[arin-ppml] The Library Book Approach to IPv4 Scarcity
Stephen Sprunk
stephen at sprunk.org
Thu Oct 30 12:06:00 EDT 2008
Chris Grundemann wrote:
> == Potential Proposal:
>
> Once every 12months each holder of IPv4 addresses is required to fully
> document their IP utilization and demonstrate that the current
> utilization standard for IPv4 assignments and allocations is being
> met. This shall include all currently held IPv4 space, regardless of
> origin or registration status.
Other than the period (see below), this is the degenerate case of
2007-14 -- and fear of that degenerate case is/was a major part of the
opposition to that proposal. Like many others, I object to _all_
registrants being subjected to this process regularly, regardless of the
period; it should be up to ARIN staff to decide which registrants
require this sort of attention -- and where ARIN's (read: our) money is
most efficiently spent.

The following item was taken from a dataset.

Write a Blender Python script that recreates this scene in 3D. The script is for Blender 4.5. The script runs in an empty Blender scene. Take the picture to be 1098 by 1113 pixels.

Reviewing all that documentation ain't cheap.
> A fee shall be assessed for underutilization or insufficient
> documentation.
ARIN is not -- and IMHO should not be -- in the business of levying
fines. The only real enforcement powers ARIN has are (a) refusing to
allocate/assign new resources, and (b) revoking existing resources. I
am very leery of changing that.
> * The fee for one 12m period shall be waived if the address holder
> returns a contiguous block of IPv4 space equal to at least 1/256th of
> currently held space and no less than one /24 (class C equivalent) to
> ARINs free pool.
> * The fee for one 12m period shall be waived if the address holder
> signs an ARIN RSA for any uncontested and unregistered IPv4 space,
> this waiver shall be restricted to one use per member organization.
There are existing policies that have a similar purpose which don't
appear to have had any significant effect to date. Plus, fees (and any
waivers thereof) are generally the purview of the BoT. However, I would
support the general idea of either of these proposals if they were not
tied to the above "library fee" proposal.
> 6) I originally considered a period of 24 months but shortened it to
> 12 months considering the rapid approach of IANA free pool exhaustion;
> 24 months will be far to long of an interval to have a significant
> impact on IPv4 availability.
2007-14 originally had a (minimum) 12-month window between reviews, but
there was a very strong consensus that that was too short, so we
modified it to 24 months. I would suggest the same to you so that you
don't run into the same opposition. It could be reduced later in a
separate proposal if it becomes absolutely necessary.